AIM OF THE EXERCISE: Pictures aside, quote the whole listing exactly.

....

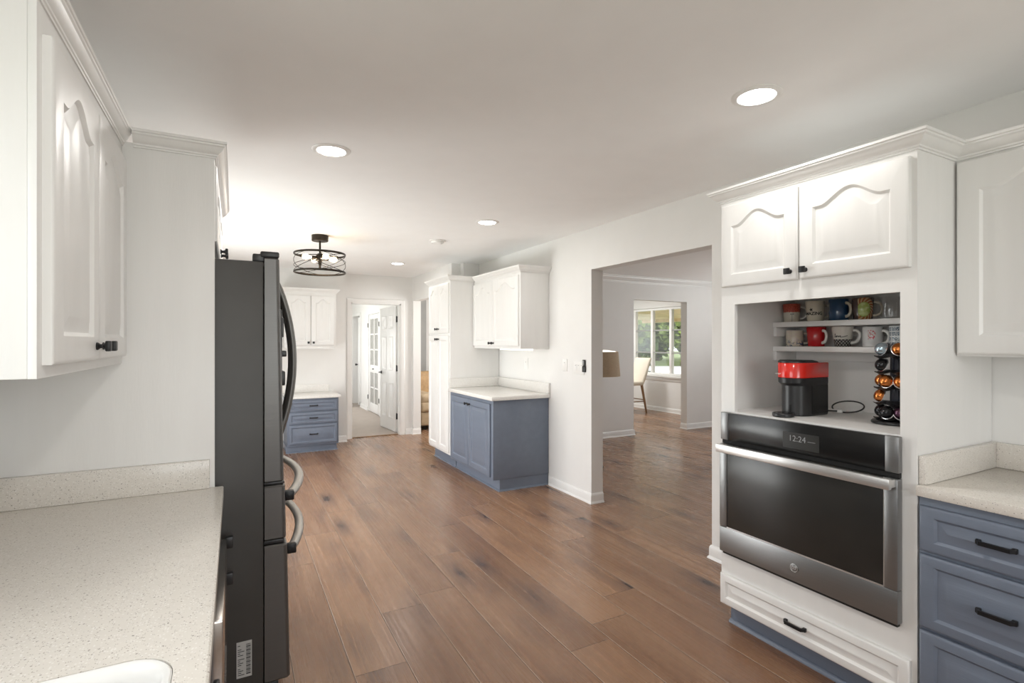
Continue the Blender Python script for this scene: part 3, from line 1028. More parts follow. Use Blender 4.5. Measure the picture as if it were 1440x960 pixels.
MB().box(0.086, 0.152, 2.186, 2.25, 1.753, 1.776, 0.006).box(0.06, 0.10, 2.19, 2.245, 1.736, 1.765, 0.004).build('hinge_cover', M['blackpl'], t)
MB().box(0.086, 0.152, 3.02, 3.08, 1.753, 1.776, 0.006).build('hinge_cover', M['blackpl'], t)
for z0, z1 in ((0.884, 0.894), (0.658, 0.672)):
    MB().box(0.098, 0.170, 2.19, 2.24, z0, z1, 0.002).build('hinge', M['blackpl'], t)
MB().box(-0.60, 0.150, 2.20, 3.07, 0.015, 0.125, 0.004).build('base_grille', M['blackpl'], t)
for y in (2.25, 3.02):
    MB().lathe([(0.02, 0.0), (0.02, 0.03)], (0.05, y, 0), n=16).build('foot', M['blackpl'], t)
g = MB().box(0.006, 0.057, 2.1765, 2.1779, 0.185, 0.318)
lb = g.build('sticker', M['label'], t, smooth=0)
lb['label'] = 'pale printed label'
g = MB()
for k in range(16):
    z = 0.195 + k * 0.0072
    wdt = (0.022, 0.012, 0.018, 0.008)[k % 4]
    if k % 5 != 4:
        g.box(0.010, 0.010 + wdt, 2.1758, 2.1766, z, z + 0.0022)
for k in range(24):
    z = 0.195 + k * 0.0048
    g.box(0.038, 0.053, 2.1758, 2.1766, z, z + (0.0016 if k % 3 else 0.003))
g.build('print', M['ink'], lb, smooth=0)

# ------------------------------------------------------------------ far left: desk cabinet and wall cabinet
t = thing('desk_cabinet', (0.9, 7.46, 0), 'small blue three-drawer cabinet on the far wall', 'cabinet')
MB().box(0.59, 1.220, 7.20, 7.735, 0.09, 0.70, 0.002).build('cabinet_body', M['blue'], t)
MB().box(0.58, 1.205, 7.245, 7.735, 0.0, 0.09, 0.001).sweep([(0.58, 7.245), (1.205, 7.245), (1.205, 7.735)], [(0, 0), (0.014, 0), (0.012, 0.008), (0, 0.016)]).build('toe_kick', M['blue'], t)
for z0, z1 in ((0.535, 0.675), (0.375, 0.52), (0.115, 0.36)):
    d = front((0.612, 7.20, z0), (1, 0, 0), (0, -1, 0), 0.590, z1 - z0, stile=0.03, rail=0.03, n=4).build('drawer', M['blue'], t)
    pull(d, (0.907, 7.18, (z0 + z1) / 2 + 0.002), (1, 0, 0), (0, -1, 0), 0.105)
t = thing('countertop', (0.9, 7.45, 0.70), 'short pale countertop on the far drawer cabinet', 'countertop')
MB().box(0.575, 1.245, 7.165, 7.737, 0.701, 0.735, 0.005).build('slab', M['quartzw'], t)
MB().box(0.575, 1.175, 7.715, 7.738, 0.7355, 0.84, 0.003).build('backsplash', M['quartzw'], t)
t = thing('upper_cabinet', (0.9, 7.58, 1.36), 'white wall cabinet with two arched doors on the far wall', 'cabinet')
MB().box(0.575, 1.225, 7.42, 7.737, 1.362, 2.10, 0.002).build('cabinet_body', M['cab'], t)
for x0, x1, kn in ((0.598, 0.896, 0.868), (0.904, 1.202, 0.932)):
    d = front((x0, 7.42, 1.388), (1, 0, 0), (0, -1, 0), x1 - x0, 0.665, arch=0.05, toprail=0.045).build('door', M['cab'], t)
    knob(d, (kn, 7.40, 1.425), (0, -1, 0))
MB().sweep([(0.575, 7.737), (0.575, 7.42), (1.225, 7.42), (1.225, 7.737)][::1], crown_prof(2.09, 1.0, 1.0)).build('crown_moulding', M['cab'], t, smooth=20)
MB().box(0.60, 1.20, 7.425, 7.445, 1.338, 1.3615, 0.002).build('light_rail', M['cab'], t)
tag(MB().box(0.65, 1.15, 7.55, 7.58, 1.345, 1.361, 0.003).build('light_bar', M['ledbar']), 'thin lit bar under the far wall cabinet', 'light', None)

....

RESPONSE TO THIS TASK:
Continue the Blender Python script for this scene: part 3, from line 1028. More parts follow. Use Blender 4.5. Measure the picture as if it were 1440x960 pixels.
MB().box(0.086, 0.152, 2.186, 2.25, 1.753, 1.776, 0.006).box(0.06, 0.10, 2.19, 2.245, 1.736, 1.765, 0.004).build('hinge_cover', M['blackpl'], t)
MB().box(0.086, 0.152, 3.02, 3.08, 1.753, 1.776, 0.006).build('hinge_cover', M['blackpl'], t)
for z0, z1 in ((0.884, 0.894), (0.658, 0.672)):
    MB().box(0.098, 0.170, 2.19, 2.24, z0, z1, 0.002).build('hinge', M['blackpl'], t)
MB().box(-0.60, 0.150, 2.20, 3.07, 0.015, 0.125, 0.004).build('base_grille', M['blackpl'], t)
for y in (2.25, 3.02):
    MB().lathe([(0.02, 0.0), (0.02, 0.03)], (0.05, y, 0), n=16).build('foot', M['blackpl'], t)
g = MB().box(0.006, 0.057, 2.1765, 2.1779, 0.185, 0.318)
lb = g.build('sticker', M['label'], t, smooth=0)
lb['label'] = 'pale printed label'
g = MB()
for k in range(16):
    z = 0.195 + k * 0.0072
    wdt = (0.022, 0.012, 0.018, 0.008)[k % 4]
    if k % 5 != 4:
        g.box(0.010, 0.010 + wdt, 2.1758, 2.1766, z, z + 0.0022)
for k in range(24):
    z = 0.195 + k * 0.0048
    g.box(0.038, 0.053, 2.1758, 2.1766, z, z + (0.0016 if k % 3 else 0.003))
g.build('print', M['ink'], lb, smooth=0)

# ------------------------------------------------------------------ far left: desk cabinet and wall cabinet
t = thing('desk_cabinet', (0.9, 7.46, 0), 'small blue three-drawer cabinet on the far wall', 'cabinet')
MB().box(0.59, 1.220, 7.20, 7.735, 0.09, 0.70, 0.002).build('cabinet_body', M['blue'], t)
MB().box(0.58, 1.205, 7.245, 7.735, 0.0, 0.09, 0.001).sweep([(0.58, 7.245), (1.205, 7.245), (1.205, 7.735)], [(0, 0), (0.014, 0), (0.012, 0.008), (0, 0.016)]).build('toe_kick', M['blue'], t)
for z0, z1 in ((0.535, 0.675), (0.375, 0.52), (0.115, 0.36)):
    d = front((0.612, 7.20, z0), (1, 0, 0), (0, -1, 0), 0.590, z1 - z0, stile=0.03, rail=0.03, n=4).build('drawer', M['blue'], t)
    pull(d, (0.907, 7.18, (z0 + z1) / 2 + 0.002), (1, 0, 0), (0, -1, 0), 0.105)
t = thing('countertop', (0.9, 7.45, 0.70), 'short pale countertop on the far drawer cabinet', 'countertop')
MB().box(0.575, 1.245, 7.165, 7.737, 0.701, 0.735, 0.005).build('slab', M['quartzw'], t)
MB().box(0.575, 1.175, 7.715, 7.738, 0.7355, 0.84, 0.003).build('backsplash', M['quartzw'], t)
t = thing('upper_cabinet', (0.9, 7.58, 1.36), 'white wall cabinet with two arched doors on the far wall', 'cabinet')
MB().box(0.575, 1.225, 7.42, 7.737, 1.362, 2.10, 0.002).build('cabinet_body', M['cab'], t)
for x0, x1, kn in ((0.598, 0.896, 0.868), (0.904, 1.202, 0.932)):
    d = front((x0, 7.42, 1.388), (1, 0, 0), (0, -1, 0), x1 - x0, 0.665, arch=0.05, toprail=0.045).build('door', M['cab'], t)
    knob(d, (kn, 7.40, 1.425), (0, -1, 0))
MB().sweep([(0.575, 7.737), (0.575, 7.42), (1.225, 7.42), (1.225, 7.737)][::1], crown_prof(2.09, 1.0, 1.0)).build('crown_moulding', M['cab'], t, smooth=20)
MB().box(0.60, 1.20, 7.425, 7.445, 1.338, 1.3615, 0.002).build('light_rail', M['cab'], t)
tag(MB().box(0.65, 1.15, 7.55, 7.58, 1.345, 1.361, 0.003).build('light_bar', M['ledbar']), 'thin lit bar under the far wall cabinet', 'light', None)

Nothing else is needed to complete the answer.